Tujuan bisa diibaratkan seperti kompas yang selalu menjadi penunjuk ke arah yang benar. Tanpa tujuan, hidup akan kehilangan arah, mengambang dan ikut arus. Dengan tujuan, manusia akan akan memperoleh arah, orientasi, dan prinsip.

Setiap orang tentu memiliki tujuan hidupnya masing-masing. Dalam lingkungan kehidupan di Seminari Tinggi St. Mikhael, hal yang menjadi tujuan adalah imamat. Dalam kerangka berpikir demikian, kehidupan sehari-hari harus diarahkan untuk mencapai tujuan tersebut. Di sini dapat dipahami bahwa antara tujuan dan cara untuk mencapai tujuan tersebut sangatlah penting. Tujuan akan tercapai apabila cara untuk mencapai tujuan tersebut dilakukan secara baik dan benar. Tujuan hidup di seminari yakni ingin menjadi imam, maka untuk mencapai tujuan tersebut, seorang calon imam harus hidup baik berdasarkan aturan yang sudah ada agar apa yang menjadi tujuan bisa tercapai. Selama cara hidup masih bertentangan dengan tujuan yang ingin dicapai, niscaya tujuan hidup hanya satu mimpi yang tidak akan dicapai.

 

Belajar Untuk Tidak Iri Hati

Perikop Injil tentang anak yang hilang (Lukas 15:11-32) menjadi salah satu teks rujukan untuk melihat tentang bagaimana sikap iri hati. Secara sederhana iri hati dipahami sebagai sikap tidak senang melihat kelebihan dari orang lain. Iri hati terjadi ketika seseorang tidak bisa menerima bahwa orang lain memiliki kelebihan yang tidak dimiliki oleh dirinya. Padahal, dalam kenyataannya setiap orang memiliki karunia masing-masing yang sejak penciptaan telah diberikan oleh Tuhan sendiri. Rasa iri hati menjadi momok bagi diri sendiri dan menjadi racun yang membunuh perkembangan diri.
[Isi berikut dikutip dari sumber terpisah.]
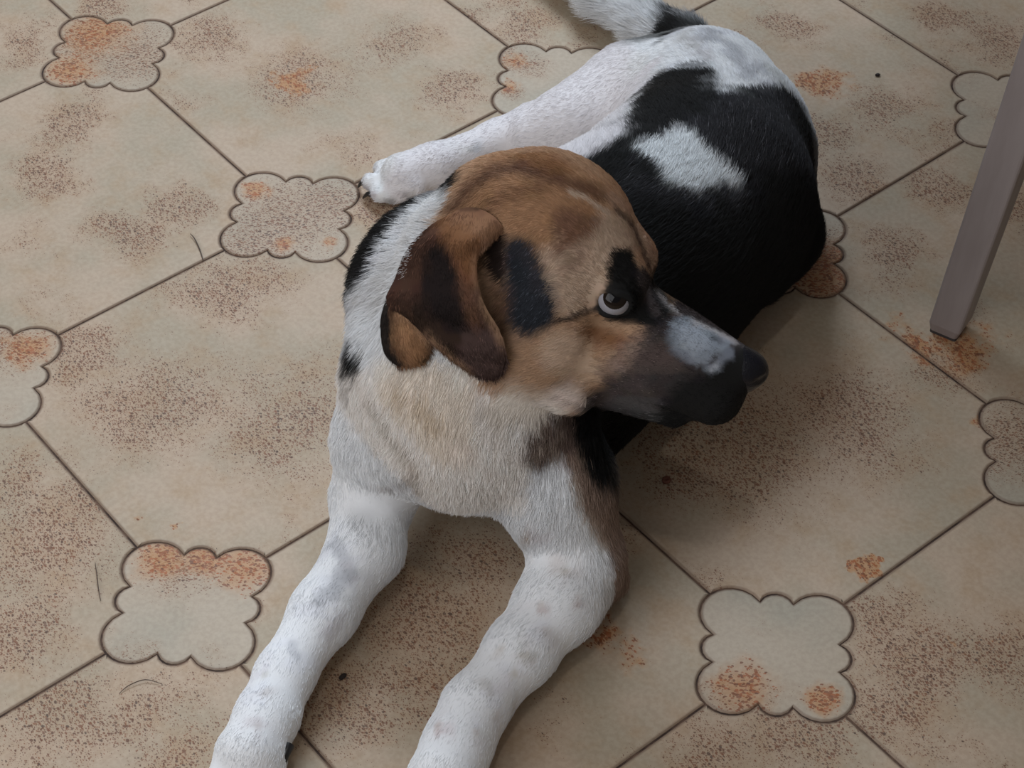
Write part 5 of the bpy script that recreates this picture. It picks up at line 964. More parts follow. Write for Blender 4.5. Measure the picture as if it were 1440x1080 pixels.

Satu kenyataan bahwa pada intinya iri hati itu akan terus membuat manusia memiliki sikap negatif. Orang yang iri hati hanya akan melihat kekurangan-kekurangan dari orang lain. Orang yang iri hati hidupnya tidak tentram. Orang yang iri hati juga akan sulit hidup bersaudara dengan sesamanya. Pada akhirnya, rasa iri hati akan semakin menjaukan seseorang dari Tuhan.

Rasa iri hati disebabkan oleh rasa sombong dan angkuh. Selain itu, iri hati juga adalah akibat dari minimnya rasa syukur atas apa yang sudah diperoleh dari Tuhan. Maka, bersyukur menjadi salah satu jalan pembebasan agar manusia dapat hidup tanpa penjajahan dari sikap yang namanya iri hati.

Mengenal Diri Sendiri Demi Pembaharuan Diri

            Ret-ret tahun ini pada akhirnya menjadi jalan untuk mengenal diri sendiri; mengenal kelebihan dan juga kekurangan diri. Memang, mengenal orang lain itu mudah, tetapi mengenal diri sendiri itu sulit. Dalam proses pengenalan diri hal yang paling ditekankan adalah sikap menerima diri apa adanya.

Mengenal diri sendiri harus bermuara pada pembaharuan diri. Mengenal diri berarti mengetahu siapa saya sebenarnya, apa kelebihan dan kekurangan diri saya. Keterbukaan untuk menerima diri apa adanya juga menjadi satu hal penting yang kemudian membawa seseorang untuk mengakui bahwa dirinya memiliki kekurangan dan juga kelebihan. Namun yang paling penting adalah selalu mendekatkan diri dengan Tuhan agar Tuhan bisa menunjukan siapa diri kita sebenarnya. Selagi kita masih jauh dari Tuhan, kita hanya akan mendapati diri dalam sikap keangkuhan dan kesombongan dan tidak menerima diri apa adanya. Ingat, dengan mengenal diri maka yang baik dipertahankan dan buruk diubah.